● **Given problem**: Look through the material below. Copy every line with the string "that" in it.
##### Data
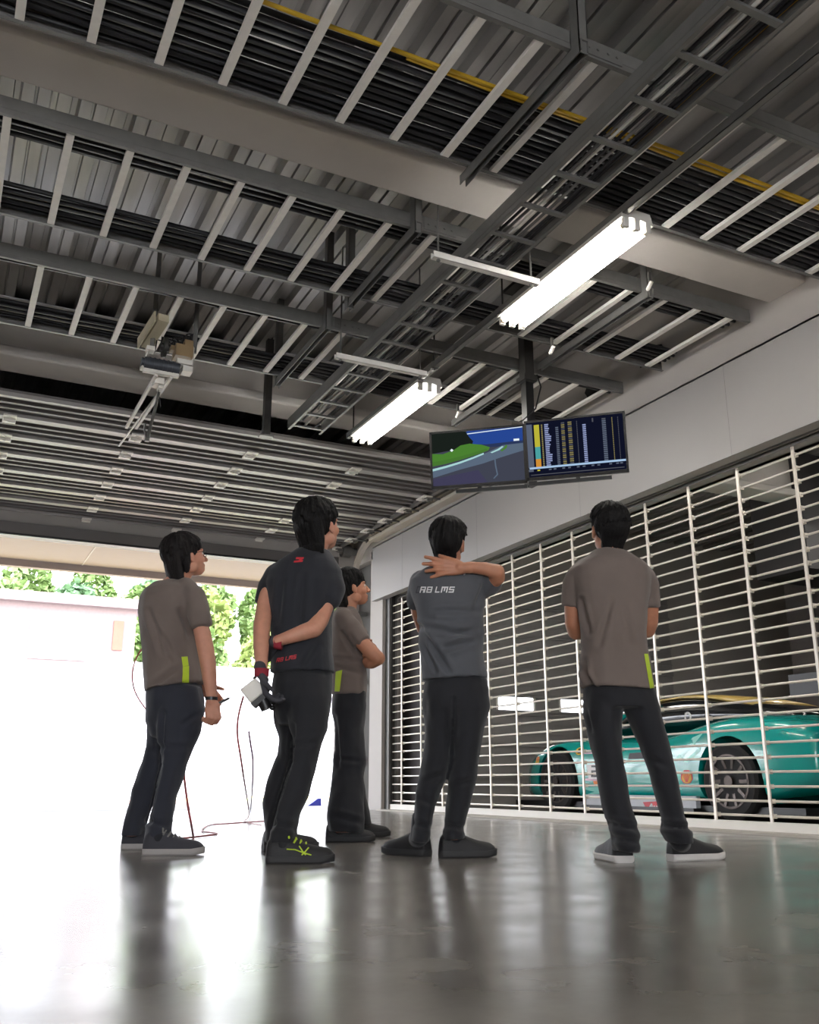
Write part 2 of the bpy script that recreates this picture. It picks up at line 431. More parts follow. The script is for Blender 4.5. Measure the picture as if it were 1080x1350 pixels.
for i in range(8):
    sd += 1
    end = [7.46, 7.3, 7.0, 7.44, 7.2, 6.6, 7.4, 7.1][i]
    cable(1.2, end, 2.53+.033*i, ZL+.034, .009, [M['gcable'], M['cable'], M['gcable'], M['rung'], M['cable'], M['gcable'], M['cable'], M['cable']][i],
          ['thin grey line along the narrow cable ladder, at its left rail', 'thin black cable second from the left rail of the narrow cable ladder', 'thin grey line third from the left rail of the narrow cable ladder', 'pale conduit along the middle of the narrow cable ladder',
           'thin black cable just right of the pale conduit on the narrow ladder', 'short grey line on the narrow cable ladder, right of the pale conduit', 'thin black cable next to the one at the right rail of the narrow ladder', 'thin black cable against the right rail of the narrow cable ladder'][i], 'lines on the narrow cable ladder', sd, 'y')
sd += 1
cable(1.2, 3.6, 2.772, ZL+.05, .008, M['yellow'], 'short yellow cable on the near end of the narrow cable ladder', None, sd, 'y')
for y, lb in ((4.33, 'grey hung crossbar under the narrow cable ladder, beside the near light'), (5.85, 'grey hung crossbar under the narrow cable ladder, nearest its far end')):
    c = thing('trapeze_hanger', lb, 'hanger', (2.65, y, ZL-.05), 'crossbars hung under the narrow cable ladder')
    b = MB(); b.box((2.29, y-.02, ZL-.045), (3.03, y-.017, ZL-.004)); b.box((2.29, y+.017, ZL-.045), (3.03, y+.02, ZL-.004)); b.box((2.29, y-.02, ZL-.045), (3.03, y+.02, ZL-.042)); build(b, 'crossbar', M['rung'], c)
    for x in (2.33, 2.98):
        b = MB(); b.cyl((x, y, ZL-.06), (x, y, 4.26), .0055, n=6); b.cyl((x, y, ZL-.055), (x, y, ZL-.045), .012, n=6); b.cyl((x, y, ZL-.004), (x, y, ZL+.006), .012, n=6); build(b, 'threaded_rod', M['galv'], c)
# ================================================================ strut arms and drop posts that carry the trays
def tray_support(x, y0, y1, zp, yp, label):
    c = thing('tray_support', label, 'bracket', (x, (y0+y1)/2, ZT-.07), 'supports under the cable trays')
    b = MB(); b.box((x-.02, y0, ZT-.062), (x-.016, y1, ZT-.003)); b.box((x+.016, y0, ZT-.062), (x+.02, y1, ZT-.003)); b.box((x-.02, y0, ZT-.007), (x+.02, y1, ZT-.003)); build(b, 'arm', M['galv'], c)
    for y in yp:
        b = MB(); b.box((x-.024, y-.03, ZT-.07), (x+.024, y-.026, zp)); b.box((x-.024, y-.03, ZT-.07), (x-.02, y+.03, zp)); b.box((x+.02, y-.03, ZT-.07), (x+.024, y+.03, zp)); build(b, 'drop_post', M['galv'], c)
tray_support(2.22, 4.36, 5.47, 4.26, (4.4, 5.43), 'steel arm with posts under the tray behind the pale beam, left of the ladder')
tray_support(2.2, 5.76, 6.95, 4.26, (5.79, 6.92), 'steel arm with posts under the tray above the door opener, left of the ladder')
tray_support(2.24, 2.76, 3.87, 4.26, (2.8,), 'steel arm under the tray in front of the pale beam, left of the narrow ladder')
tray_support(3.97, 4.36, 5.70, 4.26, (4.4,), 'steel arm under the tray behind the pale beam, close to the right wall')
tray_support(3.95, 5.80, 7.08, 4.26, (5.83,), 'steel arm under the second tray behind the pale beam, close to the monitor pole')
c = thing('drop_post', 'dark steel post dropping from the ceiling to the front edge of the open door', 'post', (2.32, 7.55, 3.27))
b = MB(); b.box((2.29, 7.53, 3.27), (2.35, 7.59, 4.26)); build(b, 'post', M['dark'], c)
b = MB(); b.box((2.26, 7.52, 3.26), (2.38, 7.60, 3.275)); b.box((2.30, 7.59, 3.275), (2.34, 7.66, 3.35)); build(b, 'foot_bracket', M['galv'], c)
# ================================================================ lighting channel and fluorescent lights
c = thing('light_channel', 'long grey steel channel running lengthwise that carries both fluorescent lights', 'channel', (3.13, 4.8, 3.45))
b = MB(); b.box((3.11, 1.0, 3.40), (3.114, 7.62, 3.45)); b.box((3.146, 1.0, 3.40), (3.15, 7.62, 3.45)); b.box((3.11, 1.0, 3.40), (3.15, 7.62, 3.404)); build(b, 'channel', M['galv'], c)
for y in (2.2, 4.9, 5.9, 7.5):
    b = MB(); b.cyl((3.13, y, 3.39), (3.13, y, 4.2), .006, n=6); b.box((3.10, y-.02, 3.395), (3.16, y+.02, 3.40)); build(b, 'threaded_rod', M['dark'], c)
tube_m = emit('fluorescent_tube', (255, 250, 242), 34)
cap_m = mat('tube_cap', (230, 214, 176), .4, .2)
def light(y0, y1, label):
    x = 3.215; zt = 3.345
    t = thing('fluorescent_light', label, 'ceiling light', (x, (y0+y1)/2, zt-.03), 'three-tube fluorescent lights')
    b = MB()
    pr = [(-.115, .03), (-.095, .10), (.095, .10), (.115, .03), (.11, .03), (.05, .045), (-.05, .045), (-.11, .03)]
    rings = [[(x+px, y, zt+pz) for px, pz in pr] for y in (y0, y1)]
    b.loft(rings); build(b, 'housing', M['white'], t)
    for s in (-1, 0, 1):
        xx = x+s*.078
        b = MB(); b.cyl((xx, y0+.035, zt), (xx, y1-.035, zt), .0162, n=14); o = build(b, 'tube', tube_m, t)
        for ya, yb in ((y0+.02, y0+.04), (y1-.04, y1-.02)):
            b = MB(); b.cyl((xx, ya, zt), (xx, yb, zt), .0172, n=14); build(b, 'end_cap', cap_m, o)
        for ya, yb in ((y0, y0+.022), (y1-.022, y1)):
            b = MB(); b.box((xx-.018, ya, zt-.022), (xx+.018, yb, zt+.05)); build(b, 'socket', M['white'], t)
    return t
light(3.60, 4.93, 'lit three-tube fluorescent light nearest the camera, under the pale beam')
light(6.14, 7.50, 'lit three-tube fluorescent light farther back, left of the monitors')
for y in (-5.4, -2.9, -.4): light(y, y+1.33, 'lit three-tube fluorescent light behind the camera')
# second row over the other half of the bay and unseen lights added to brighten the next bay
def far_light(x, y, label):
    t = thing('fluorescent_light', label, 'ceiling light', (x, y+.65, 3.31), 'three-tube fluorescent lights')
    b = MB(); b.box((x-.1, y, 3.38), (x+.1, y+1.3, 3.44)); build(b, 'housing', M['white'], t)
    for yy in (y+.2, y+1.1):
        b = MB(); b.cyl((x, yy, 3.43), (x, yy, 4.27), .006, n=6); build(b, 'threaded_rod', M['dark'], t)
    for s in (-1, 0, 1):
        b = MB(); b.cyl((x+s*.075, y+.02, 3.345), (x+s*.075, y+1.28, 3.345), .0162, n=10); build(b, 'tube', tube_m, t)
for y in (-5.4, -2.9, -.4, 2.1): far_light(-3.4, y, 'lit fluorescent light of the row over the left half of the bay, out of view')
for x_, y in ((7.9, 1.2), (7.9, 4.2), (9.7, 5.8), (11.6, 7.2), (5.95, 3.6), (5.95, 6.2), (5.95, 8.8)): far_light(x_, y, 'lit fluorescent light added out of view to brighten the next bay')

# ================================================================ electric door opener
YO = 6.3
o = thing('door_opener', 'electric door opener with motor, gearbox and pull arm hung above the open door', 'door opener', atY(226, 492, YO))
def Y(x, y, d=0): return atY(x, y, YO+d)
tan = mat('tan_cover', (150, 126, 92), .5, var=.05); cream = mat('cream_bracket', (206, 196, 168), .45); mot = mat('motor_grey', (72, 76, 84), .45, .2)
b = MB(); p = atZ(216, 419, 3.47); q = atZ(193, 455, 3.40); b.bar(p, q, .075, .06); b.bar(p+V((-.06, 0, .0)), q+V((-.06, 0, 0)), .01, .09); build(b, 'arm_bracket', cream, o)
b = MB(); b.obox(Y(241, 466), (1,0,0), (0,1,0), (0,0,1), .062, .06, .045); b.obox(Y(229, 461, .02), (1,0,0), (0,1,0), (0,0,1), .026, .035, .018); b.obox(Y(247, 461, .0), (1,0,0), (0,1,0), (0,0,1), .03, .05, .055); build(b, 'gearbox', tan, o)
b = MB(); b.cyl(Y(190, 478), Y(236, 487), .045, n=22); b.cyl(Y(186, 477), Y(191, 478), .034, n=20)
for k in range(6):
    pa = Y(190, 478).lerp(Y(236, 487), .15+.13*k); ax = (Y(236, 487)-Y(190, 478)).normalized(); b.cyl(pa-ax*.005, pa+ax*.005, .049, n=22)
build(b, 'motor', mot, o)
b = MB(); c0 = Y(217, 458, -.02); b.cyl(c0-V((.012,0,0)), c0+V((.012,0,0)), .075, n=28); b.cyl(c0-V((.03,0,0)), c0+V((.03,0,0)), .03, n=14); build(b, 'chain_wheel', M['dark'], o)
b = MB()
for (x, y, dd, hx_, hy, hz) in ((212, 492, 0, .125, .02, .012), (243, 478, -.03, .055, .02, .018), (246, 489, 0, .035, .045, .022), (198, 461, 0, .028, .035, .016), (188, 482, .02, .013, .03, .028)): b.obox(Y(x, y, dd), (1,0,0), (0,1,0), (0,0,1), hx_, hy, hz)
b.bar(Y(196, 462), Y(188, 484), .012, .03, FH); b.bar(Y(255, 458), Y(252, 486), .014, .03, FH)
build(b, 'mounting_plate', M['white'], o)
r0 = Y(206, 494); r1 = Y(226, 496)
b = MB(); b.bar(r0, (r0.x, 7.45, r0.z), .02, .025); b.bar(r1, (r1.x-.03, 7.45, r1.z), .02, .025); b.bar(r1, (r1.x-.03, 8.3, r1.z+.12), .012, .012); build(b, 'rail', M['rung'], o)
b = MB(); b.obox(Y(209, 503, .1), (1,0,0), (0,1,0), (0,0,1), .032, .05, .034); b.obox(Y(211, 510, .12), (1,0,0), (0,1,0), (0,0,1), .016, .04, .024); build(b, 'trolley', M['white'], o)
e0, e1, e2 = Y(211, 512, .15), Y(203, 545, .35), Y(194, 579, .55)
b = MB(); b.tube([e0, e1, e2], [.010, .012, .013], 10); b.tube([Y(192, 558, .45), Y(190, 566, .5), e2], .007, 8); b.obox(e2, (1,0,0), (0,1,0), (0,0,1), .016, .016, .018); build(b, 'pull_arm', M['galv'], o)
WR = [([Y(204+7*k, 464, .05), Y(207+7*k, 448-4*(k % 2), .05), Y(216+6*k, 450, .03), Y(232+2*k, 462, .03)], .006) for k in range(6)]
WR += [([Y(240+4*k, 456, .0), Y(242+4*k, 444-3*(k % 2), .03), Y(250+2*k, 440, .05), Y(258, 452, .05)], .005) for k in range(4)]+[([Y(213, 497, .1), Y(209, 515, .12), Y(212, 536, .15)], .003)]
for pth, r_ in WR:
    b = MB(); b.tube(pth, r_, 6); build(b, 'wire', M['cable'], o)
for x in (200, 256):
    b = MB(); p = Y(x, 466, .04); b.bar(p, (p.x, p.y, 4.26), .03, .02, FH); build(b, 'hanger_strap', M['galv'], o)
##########
● **Finished task**:
Write part 2 of the bpy script that recreates this picture. It picks up at line 431. More parts follow. The script is for Blender 4.5. Measure the picture as if it were 1080x1350 pixels.
# ================================================================ strut arms and drop posts that carry the trays
c = thing('light_channel', 'long grey steel channel running lengthwise that carries both fluorescent lights', 'channel', (3.13, 4.8, 3.45))